Intervention de Lionel Tardy

Séance en hémicycle du 22 novembre 2012 à 9h30
Reconnaissance du vote blanc — Discussion générale

Photo issue du site de l'Assemblée nationale ou de WikipediaLionel Tardy :

Madame la présidente, monsieur le ministre, monsieur le président de la commission des lois, monsieur le rapporteur, mes chers collègues, la proposition de loi qui nous est soumise ce matin vise à considérer le vote blanc comme un suffrage exprimé. J'y vois un affaiblissement de la démocratie et une dévaluation du rôle des citoyens dans les choix politiques. Je suis donc résolument contre cette proposition de loi.

Il faut tout d'abord rappeler que le système démocratique dans lequel nous vivons aujourd'hui n'est pas si ancien que cela : les isoloirs et le secret du vote n'ont qu'un siècle. Quand on regarde autour de nous, à travers le monde, il n'est pas besoin d'aller très loin pour constater que beaucoup de pays ne sont pas au même stade que nous, et je pense que certains oublient à quel point la démocratie est fragile – on en a bel exemple à l'UMP en ce moment (Sourires.) – et combien il suffit de pas grand-chose pour vicier un système. Les modalités du scrutin sont un de ces éléments clés qui, même dans une démocratie avancée, peuvent conduire à des dérapages s'ils ne fonctionnent pas bien.

À quoi sert le vote ? La question peut sembler superfétatoire, mais la réponse conditionne beaucoup de choses. Pour moi, le vote sert aux citoyens à exprimer leurs choix en matière d'orientation politique et à désigner les dirigeants qui auront à mettre en oeuvre ces choix politiques. Les électeurs participent par ce biais à un dispositif destiné à assurer une bonne gouvernance de la chose commune, de la res publica.

Dans beaucoup de scrutins, choix des personnes et des lignes politiques sont liés. En désignant les élus, on fait aussi un choix politique ; inversement, si on veut une direction politique bien précise, il faut prendre les candidats qui la portent, quand bien même ils ne nous inspirent pas une grande sympathie.

Voter, c'est choisir et c'est souvent frustrant, il faut bien le reconnaître. En effet, on est rarement pleinement en accord avec l'ensemble du programme proposé, et l'on peut éprouver des réticences vis-à-vis de la personnalité du candidat.

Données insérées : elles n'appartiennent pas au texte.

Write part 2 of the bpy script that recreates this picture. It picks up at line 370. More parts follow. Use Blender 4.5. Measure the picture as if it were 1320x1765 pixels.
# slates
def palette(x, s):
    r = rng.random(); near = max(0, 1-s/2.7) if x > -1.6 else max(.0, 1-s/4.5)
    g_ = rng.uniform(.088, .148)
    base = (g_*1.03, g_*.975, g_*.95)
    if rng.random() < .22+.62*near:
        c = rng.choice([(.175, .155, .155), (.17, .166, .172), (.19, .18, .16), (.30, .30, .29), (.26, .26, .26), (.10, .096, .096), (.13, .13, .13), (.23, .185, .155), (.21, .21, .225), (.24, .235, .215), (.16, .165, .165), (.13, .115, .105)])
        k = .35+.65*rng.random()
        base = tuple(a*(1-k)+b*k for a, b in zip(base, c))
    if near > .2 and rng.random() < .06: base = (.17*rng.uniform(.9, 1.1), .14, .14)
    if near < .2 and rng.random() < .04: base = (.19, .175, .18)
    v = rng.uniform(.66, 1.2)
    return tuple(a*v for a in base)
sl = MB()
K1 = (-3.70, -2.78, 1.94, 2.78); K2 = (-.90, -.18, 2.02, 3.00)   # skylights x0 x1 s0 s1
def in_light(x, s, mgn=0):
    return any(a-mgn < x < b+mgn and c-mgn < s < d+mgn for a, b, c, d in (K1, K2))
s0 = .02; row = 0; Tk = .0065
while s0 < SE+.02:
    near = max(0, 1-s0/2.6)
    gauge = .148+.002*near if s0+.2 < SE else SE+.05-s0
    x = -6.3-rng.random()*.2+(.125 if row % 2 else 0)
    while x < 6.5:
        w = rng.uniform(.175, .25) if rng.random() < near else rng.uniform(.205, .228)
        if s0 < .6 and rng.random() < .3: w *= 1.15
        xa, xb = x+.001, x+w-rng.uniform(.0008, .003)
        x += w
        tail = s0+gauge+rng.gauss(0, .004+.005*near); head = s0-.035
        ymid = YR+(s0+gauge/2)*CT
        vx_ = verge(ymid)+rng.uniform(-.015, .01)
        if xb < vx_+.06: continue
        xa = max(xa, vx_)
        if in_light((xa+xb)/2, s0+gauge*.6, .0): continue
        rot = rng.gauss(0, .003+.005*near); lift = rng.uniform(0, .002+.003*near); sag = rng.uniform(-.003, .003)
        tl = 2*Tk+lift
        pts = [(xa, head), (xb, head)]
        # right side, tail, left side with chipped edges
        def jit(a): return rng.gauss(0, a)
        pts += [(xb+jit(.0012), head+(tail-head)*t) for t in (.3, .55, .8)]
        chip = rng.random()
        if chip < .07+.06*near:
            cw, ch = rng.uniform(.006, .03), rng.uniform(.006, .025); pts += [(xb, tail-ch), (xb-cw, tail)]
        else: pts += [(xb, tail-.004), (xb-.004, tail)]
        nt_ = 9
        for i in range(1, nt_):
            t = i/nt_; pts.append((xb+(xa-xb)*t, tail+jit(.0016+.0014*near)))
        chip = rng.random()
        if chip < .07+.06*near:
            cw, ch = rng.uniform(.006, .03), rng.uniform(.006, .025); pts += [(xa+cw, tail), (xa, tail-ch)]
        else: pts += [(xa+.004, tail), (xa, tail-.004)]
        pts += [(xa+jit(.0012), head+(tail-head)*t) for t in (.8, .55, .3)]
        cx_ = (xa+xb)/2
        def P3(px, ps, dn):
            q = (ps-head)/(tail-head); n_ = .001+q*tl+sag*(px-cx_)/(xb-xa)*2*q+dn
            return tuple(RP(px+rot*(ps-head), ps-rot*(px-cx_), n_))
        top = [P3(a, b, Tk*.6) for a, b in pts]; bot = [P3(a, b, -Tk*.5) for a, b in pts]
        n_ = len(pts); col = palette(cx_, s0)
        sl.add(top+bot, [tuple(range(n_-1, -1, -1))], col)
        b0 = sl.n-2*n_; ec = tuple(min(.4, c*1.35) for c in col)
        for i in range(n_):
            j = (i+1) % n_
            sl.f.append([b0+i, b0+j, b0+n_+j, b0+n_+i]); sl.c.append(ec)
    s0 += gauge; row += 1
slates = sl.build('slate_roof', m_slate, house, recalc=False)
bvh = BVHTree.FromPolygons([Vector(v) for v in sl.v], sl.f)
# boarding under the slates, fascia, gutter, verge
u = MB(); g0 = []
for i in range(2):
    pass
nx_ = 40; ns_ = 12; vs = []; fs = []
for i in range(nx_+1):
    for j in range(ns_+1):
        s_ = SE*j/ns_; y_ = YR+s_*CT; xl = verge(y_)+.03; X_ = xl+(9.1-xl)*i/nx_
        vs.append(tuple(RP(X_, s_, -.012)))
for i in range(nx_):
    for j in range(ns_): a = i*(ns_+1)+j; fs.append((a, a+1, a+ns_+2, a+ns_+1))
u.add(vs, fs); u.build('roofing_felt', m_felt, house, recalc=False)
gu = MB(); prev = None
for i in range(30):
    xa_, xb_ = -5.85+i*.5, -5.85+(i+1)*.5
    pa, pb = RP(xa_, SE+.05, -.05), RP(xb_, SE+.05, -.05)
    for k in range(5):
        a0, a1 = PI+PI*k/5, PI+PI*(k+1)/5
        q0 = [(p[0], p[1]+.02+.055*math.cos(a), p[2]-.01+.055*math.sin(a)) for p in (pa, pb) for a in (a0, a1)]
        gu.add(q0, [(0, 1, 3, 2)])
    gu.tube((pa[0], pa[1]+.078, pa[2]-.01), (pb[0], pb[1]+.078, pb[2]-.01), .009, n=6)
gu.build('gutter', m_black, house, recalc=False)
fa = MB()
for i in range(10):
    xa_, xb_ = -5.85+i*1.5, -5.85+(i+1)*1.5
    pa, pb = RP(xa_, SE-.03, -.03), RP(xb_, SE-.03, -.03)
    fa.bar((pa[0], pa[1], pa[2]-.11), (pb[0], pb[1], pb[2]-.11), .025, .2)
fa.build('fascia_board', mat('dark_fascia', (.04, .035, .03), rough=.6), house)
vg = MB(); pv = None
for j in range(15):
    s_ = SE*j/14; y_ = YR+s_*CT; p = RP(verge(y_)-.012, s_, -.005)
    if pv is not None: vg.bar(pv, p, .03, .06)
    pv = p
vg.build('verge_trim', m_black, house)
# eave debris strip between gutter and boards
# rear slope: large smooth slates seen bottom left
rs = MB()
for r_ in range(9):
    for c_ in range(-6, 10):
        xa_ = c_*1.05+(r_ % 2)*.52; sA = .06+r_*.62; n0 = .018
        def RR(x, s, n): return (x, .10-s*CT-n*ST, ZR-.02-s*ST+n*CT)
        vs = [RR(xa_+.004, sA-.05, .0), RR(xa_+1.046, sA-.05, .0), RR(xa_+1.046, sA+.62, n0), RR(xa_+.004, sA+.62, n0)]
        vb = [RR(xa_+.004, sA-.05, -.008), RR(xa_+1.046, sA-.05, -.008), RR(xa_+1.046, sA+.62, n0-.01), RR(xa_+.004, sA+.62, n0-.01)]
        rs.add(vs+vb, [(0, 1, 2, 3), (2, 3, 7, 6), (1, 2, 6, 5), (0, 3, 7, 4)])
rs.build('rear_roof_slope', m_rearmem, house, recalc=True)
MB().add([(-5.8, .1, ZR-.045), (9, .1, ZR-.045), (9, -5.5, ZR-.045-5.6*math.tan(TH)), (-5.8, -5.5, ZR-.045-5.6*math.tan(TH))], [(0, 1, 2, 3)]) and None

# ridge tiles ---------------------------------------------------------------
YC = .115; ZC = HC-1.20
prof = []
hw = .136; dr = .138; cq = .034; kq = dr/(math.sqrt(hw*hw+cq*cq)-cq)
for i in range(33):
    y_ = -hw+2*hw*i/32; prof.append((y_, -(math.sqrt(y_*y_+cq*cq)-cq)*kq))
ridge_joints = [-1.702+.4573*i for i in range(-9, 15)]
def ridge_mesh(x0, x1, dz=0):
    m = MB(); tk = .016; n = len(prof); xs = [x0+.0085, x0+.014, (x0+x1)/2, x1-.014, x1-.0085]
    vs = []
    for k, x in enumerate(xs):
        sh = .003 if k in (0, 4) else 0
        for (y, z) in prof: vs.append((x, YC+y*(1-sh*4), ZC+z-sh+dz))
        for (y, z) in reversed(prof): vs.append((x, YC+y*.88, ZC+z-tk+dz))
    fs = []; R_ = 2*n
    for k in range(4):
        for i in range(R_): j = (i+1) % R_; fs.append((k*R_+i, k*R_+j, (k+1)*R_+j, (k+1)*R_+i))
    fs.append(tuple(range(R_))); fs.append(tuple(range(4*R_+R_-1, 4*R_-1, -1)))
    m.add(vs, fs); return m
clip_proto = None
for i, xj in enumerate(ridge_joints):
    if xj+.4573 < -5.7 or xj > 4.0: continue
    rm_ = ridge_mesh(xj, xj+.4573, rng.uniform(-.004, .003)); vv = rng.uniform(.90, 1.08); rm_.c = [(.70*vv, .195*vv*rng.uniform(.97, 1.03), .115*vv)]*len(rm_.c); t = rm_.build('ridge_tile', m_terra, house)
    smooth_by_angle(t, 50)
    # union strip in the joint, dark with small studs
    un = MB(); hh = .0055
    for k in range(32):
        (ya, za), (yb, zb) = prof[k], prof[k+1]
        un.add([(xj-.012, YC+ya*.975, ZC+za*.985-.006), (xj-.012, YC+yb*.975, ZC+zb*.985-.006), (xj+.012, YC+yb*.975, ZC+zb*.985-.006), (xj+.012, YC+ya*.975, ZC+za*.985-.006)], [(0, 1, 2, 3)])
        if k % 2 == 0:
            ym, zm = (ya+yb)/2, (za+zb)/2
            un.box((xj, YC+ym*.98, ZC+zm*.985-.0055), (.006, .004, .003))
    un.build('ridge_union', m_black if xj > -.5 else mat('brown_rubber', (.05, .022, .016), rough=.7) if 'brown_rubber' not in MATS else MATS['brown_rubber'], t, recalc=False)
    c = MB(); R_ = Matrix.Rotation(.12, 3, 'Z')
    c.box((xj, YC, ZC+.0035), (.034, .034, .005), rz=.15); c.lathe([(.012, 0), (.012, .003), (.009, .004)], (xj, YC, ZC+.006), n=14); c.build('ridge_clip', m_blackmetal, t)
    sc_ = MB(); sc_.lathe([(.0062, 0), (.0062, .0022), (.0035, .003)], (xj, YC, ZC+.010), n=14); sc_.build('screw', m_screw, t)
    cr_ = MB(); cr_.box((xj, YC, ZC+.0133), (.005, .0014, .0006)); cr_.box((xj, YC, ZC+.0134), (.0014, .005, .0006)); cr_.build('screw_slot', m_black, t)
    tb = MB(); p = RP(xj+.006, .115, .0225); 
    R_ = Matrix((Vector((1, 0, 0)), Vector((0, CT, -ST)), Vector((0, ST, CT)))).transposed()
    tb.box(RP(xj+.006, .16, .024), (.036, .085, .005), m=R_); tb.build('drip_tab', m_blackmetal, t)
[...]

Le mouvement pour la reconnaissance du vote blanc refuse cette frustration et demande que l'on puisse refuser une offre politique qui ne nous conviendrait pas, en invalidant, ce faisant, l'élection. Je pense que c'est une déviance qu'il faut refuser, car elle traduit une dérive consumériste de la politique, dérive à laquelle malheureusement nous, élus, prêtons un peu trop le flanc.

Gérer la cité, ce n'est pas répondre à des demandes clientélistes ; c'est assurer la primauté de l'intérêt général pour le bien commun. L'élection n'est pas un supermarché où le client doit trouver le produit qui lui convient parfaitement sur le fond et sur la forme.

Au terme d'une élection, il faut que les choix politiques soient clairs et que les dirigeants désignés aient la légitimité suffisante pour les mettre en oeuvre. Cela implique que la liberté de choix des électeurs ne soit pas absolue. Ils participent à un processus complexe, dont ils ne sont ni les seuls ni les principaux acteurs. Le système électoral doit être centré sur l'intérêt général et sur la recherche d'une bonne gouvernance, pas uniquement sur la satisfaction des électeurs.

Pour moi, l'intérêt général doit primer sur les intérêts particuliers. Un système démocratique est un équilibre entre le pouvoir donné au peuple de participer activement aux choix politiques et une efficacité dans la gestion de la cité et de l'intérêt général.

Reconnaître le vote blanc comme suffrage exprimé créerait un déséquilibre et conduirait à des dérives, au premier rang desquelles une remise en cause de la légitimité des élus. En effet, si le vote blanc est reconnu comme exprimé, on aura des élus désignés avec des scores faibles, sans majorité absolue, ce qui les affaiblira grandement, car leur légitimité sera sans cesse remise en cause.